TASK MATERIAL:
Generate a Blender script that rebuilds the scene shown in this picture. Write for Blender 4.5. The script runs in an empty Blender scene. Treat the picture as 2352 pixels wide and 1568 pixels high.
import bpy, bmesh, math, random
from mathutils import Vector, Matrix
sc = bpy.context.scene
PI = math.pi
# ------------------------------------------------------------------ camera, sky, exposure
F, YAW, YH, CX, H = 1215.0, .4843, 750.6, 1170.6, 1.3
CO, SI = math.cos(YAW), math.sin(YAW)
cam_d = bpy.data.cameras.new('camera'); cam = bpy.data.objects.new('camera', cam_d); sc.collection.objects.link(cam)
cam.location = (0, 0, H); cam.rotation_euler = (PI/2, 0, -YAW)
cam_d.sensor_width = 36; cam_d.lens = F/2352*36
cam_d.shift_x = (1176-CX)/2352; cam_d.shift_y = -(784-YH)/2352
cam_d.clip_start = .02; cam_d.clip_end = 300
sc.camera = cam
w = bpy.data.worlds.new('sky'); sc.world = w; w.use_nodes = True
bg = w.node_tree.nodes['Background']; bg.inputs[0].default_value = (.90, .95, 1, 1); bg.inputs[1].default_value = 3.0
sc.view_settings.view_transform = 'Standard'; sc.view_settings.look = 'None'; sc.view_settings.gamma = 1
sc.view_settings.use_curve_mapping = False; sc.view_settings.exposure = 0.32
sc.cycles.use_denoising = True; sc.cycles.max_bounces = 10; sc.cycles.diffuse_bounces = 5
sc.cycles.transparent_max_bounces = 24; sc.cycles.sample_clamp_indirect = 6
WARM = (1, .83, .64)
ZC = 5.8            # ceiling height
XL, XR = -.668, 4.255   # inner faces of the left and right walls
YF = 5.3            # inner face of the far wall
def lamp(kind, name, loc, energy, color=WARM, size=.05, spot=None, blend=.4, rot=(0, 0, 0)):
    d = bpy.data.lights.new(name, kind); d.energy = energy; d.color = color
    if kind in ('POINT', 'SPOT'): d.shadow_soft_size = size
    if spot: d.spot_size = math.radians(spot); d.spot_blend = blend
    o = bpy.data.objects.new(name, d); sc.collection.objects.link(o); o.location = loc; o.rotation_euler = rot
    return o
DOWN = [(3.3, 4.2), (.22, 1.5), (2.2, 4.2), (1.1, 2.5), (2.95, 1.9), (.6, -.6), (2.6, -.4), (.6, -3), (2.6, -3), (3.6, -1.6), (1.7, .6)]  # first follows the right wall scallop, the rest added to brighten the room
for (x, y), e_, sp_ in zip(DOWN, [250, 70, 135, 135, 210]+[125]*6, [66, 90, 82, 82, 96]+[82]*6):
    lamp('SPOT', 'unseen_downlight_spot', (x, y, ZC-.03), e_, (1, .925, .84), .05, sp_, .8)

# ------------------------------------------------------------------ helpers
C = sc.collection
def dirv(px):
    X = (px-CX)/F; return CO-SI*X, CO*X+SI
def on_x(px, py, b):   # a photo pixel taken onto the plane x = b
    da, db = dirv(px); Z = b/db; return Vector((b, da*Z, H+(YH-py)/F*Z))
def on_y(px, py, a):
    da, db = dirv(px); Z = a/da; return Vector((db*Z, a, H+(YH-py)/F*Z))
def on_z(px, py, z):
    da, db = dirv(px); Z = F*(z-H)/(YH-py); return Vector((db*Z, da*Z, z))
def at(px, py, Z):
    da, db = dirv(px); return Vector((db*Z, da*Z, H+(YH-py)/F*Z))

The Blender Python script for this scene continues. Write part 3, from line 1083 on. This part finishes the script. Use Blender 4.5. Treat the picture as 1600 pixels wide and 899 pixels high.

WRITTEN TASK:
Reproduce each record exactly as it appears.

FINAL RESULT:
Generate a Blender script that rebuilds the scene shown in this picture. Write for Blender 4.5. The script runs in an empty Blender scene. Treat the picture as 2352 pixels wide and 1568 pixels high.
import bpy, bmesh, math, random
from mathutils import Vector, Matrix
sc = bpy.context.scene
PI = math.pi
# ------------------------------------------------------------------ camera, sky, exposure
F, YAW, YH, CX, H = 1215.0, .4843, 750.6, 1170.6, 1.3
CO, SI = math.cos(YAW), math.sin(YAW)
cam_d = bpy.data.cameras.new('camera'); cam = bpy.data.objects.new('camera', cam_d); sc.collection.objects.link(cam)
cam.location = (0, 0, H); cam.rotation_euler = (PI/2, 0, -YAW)
cam_d.sensor_width = 36; cam_d.lens = F/2352*36
cam_d.shift_x = (1176-CX)/2352; cam_d.shift_y = -(784-YH)/2352
cam_d.clip_start = .02; cam_d.clip_end = 300
sc.camera = cam
w = bpy.data.worlds.new('sky'); sc.world = w; w.use_nodes = True
bg = w.node_tree.nodes['Background']; bg.inputs[0].default_value = (.90, .95, 1, 1); bg.inputs[1].default_value = 3.0
sc.view_settings.view_transform = 'Standard'; sc.view_settings.look = 'None'; sc.view_settings.gamma = 1
sc.view_settings.use_curve_mapping = False; sc.view_settings.exposure = 0.32
sc.cycles.use_denoising = True; sc.cycles.max_bounces = 10; sc.cycles.diffuse_bounces = 5
sc.cycles.transparent_max_bounces = 24; sc.cycles.sample_clamp_indirect = 6
WARM = (1, .83, .64)
ZC = 5.8            # ceiling height
XL, XR = -.668, 4.255   # inner faces of the left and right walls
YF = 5.3            # inner face of the far wall
def lamp(kind, name, loc, energy, color=WARM, size=.05, spot=None, blend=.4, rot=(0, 0, 0)):
    d = bpy.data.lights.new(name, kind); d.energy = energy; d.color = color
    if kind in ('POINT', 'SPOT'): d.shadow_soft_size = size
    if spot: d.spot_size = math.radians(spot); d.spot_blend = blend
    o = bpy.data.objects.new(name, d); sc.collection.objects.link(o); o.location = loc; o.rotation_euler = rot
    return o
DOWN = [(3.3, 4.2), (.22, 1.5), (2.2, 4.2), (1.1, 2.5), (2.95, 1.9), (.6, -.6), (2.6, -.4), (.6, -3), (2.6, -3), (3.6, -1.6), (1.7, .6)]  # first follows the right wall scallop, the rest added to brighten the room
for (x, y), e_, sp_ in zip(DOWN, [250, 70, 135, 135, 210]+[125]*6, [66, 90, 82, 82, 96]+[82]*6):
    lamp('SPOT', 'unseen_downlight_spot', (x, y, ZC-.03), e_, (1, .925, .84), .05, sp_, .8)

# ------------------------------------------------------------------ helpers
C = sc.collection
def dirv(px):
    X = (px-CX)/F; return CO-SI*X, CO*X+SI
def on_x(px, py, b):   # a photo pixel taken onto the plane x = b
    da, db = dirv(px); Z = b/db; return Vector((b, da*Z, H+(YH-py)/F*Z))
def on_y(px, py, a):
    da, db = dirv(px); Z = a/da; return Vector((db*Z, a, H+(YH-py)/F*Z))
def on_z(px, py, z):
    da, db = dirv(px); Z = F*(z-H)/(YH-py); return Vector((db*Z, da*Z, z))
def at(px, py, Z):
    da, db = dirv(px); return Vector((db*Z, da*Z, H+(YH-py)/F*Z))

The Blender Python script for this scene continues. Write part 3, from line 1083 on. This part finishes the script. Use Blender 4.5. Treat the picture as 1600 pixels wide and 899 pixels high.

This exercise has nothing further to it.